Have you only heard "I don't get it" as the reason why people dislike the film? Maybe you should ask some specifics before you assume they're too stupid to get the supposed subtlety and allegedly complex internal logic (which doesn't exist and consistently contradicts itself, respectively). They offer no thrills beyond jump-scares and there's no mystery to be solved. There's no ambiguity, just bad writing.

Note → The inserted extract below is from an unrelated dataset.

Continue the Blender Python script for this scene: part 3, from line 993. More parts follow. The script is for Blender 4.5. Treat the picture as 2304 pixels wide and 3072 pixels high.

The only recurring character is Zieglar, who was an ineffectual supporting character in the first film, an annoyance in the second film whose only purpose is to put the father in danger by taking his daughter hostage before disappearing from the film (seriously, why did he need Stephen to get the computer part when he's already shown the effectiveness of his red suit?), and a crazy moron in the third film who has essentially been sitting on a solution in the form of a flash drive while ambivalently cooperating with a military force bent on using nuclear weapons to "destroy the internet" despite people having fled technology and civilizations in favor of dead zones for the last 7 years. Justine only appears in two and three and only because they have the same writer, a writer who clearly didn't understand that Zieglar's only purpose in the first film was to offer an explanation as to how the ghosts began coming through transmissions, which only served to answer the question no one watching the film would have cared to ask, "Why are the ghosts only coming through now?"
Yes, the movies make us think, as you said, but only about the broken and inconsistent internal logic of the films' stories. There's nothing wrong with ambiguity in films, but when that ambiguity creates plot-holes and inconsistent characterizations, that's not good storytelling.
If you can look past that, however, and still enjoy the films flaws and all, as you seem to, then there's nothing wrong with that and you're entitled to your opinion. Don't, however, assume that people who dislike the films feel the way they do because the films are "over their heads" and don't "explain everything" because, in the end, there's nothing to "get" and what there may actually be to "get" is so insubstantial, flawed, and ill-conceived that it only highlights the flaws. There's a difference between asking people to suspend their disbelief and outright insulting their intelligence. The Pulse films feign performing the former but actually only do the latter, and you're following suit with your assessment of people who don't agree with you about the films.
You like the films, fine, but don't try to pigeonhole people who don't (at least, not without asking them just what it is they don't get).